Laporan tersebut juga memuat serangan malware berbasis ransomware. Dari 75% ransomware yang terdeteksi, terdapat sebesar 30% berjenis WannaCry dan 45% berjenis Locky.

“Untuk industri keuangan sendiri, serangannya banyak berbentuk spyware dan keyloggers.

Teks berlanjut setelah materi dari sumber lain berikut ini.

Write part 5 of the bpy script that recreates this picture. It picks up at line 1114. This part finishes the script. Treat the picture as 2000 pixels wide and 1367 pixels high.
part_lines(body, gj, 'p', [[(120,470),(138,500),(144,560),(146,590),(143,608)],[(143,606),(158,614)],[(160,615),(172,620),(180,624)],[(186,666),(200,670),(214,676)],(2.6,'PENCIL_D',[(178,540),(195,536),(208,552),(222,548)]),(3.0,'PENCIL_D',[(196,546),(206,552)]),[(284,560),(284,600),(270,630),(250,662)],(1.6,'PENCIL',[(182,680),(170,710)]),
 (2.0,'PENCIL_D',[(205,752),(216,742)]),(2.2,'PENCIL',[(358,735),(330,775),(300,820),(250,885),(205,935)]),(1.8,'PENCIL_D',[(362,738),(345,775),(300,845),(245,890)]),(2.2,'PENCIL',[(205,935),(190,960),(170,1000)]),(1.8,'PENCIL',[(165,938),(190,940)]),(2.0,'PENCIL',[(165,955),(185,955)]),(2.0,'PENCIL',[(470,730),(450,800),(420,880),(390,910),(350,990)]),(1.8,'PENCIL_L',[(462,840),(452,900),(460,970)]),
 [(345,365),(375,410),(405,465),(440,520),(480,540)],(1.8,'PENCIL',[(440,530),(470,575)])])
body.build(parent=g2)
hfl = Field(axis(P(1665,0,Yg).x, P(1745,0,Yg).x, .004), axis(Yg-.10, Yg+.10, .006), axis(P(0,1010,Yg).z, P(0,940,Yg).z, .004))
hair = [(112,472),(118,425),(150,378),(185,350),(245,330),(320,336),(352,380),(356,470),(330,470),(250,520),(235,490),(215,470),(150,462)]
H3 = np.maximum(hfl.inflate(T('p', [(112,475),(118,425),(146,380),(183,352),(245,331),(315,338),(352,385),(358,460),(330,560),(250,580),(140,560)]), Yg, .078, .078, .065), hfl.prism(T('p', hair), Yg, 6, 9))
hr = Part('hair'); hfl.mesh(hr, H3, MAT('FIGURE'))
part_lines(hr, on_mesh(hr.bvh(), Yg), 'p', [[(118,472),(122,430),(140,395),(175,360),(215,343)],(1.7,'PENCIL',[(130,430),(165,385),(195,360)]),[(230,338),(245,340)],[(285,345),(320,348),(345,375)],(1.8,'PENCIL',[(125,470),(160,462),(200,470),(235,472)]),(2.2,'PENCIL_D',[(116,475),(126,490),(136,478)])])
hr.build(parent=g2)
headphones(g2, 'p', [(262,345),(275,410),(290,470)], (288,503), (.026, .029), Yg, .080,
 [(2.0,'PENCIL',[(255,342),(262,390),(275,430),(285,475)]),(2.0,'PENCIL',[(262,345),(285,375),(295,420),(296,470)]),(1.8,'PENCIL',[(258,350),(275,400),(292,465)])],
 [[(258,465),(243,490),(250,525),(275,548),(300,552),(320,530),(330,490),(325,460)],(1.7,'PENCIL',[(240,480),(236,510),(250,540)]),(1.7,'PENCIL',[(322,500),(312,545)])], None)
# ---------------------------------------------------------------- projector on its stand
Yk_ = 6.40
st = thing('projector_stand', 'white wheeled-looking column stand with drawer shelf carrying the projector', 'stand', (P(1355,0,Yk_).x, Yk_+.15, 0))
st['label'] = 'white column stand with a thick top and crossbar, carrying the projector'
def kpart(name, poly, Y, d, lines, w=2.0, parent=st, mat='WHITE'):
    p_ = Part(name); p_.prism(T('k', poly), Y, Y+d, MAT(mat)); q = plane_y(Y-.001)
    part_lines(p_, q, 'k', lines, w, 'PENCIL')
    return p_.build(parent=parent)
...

Selain motivasi utama penyerang yaitu mencuri informasi, 70% motivasi lain dari setiap serangan itu adalah uang,” jelas Hendra.

Laporan ini juga mengungkapkan negara-negara dan wilayah mana saja yang menjadi sumber utama dalam serangan ini.  Secara global, serangan paling besar datang dari negara Amerika Serikat dan China. “Kebanyakan serangan itu asalnya dari AS, alasannya karena sumber daya komputasi yang ada disana itu banyak sekali yang dapat dimanfaatkan dengan mudah oleh penyerang,” ucap Hendra.

Negara yang juga ikut masuk dalam daftar sumber serangan yaitu Belanda, Perancis, Jerman, Rusia, dan beberapa negara di Eropa lainnya.

Dengan munculnya berbagai serangan siber secara global seperti ini, meningkatkan keamanan data seharusnya menjadi perhatian serius perusahaan. Salah satunya dengan menerapkan Multi Factor Authentication, yang faktanya banyak dari ancaman serangan dapat dikurangi dengan adanya penerapan tersebut.

“Akhir-akhir ini kami dan klien kami menggunakan yang namanya Multi Factor Authentication. Jadi tidak hanya memasukkan password, tapi harus memasukkan PIN juga. Jadi, dengan penerapan ini bisa dikatakan 80% sampai 90% mampu menghalangi serangan-serangan itu bisa berhasil,” tutup Hendra.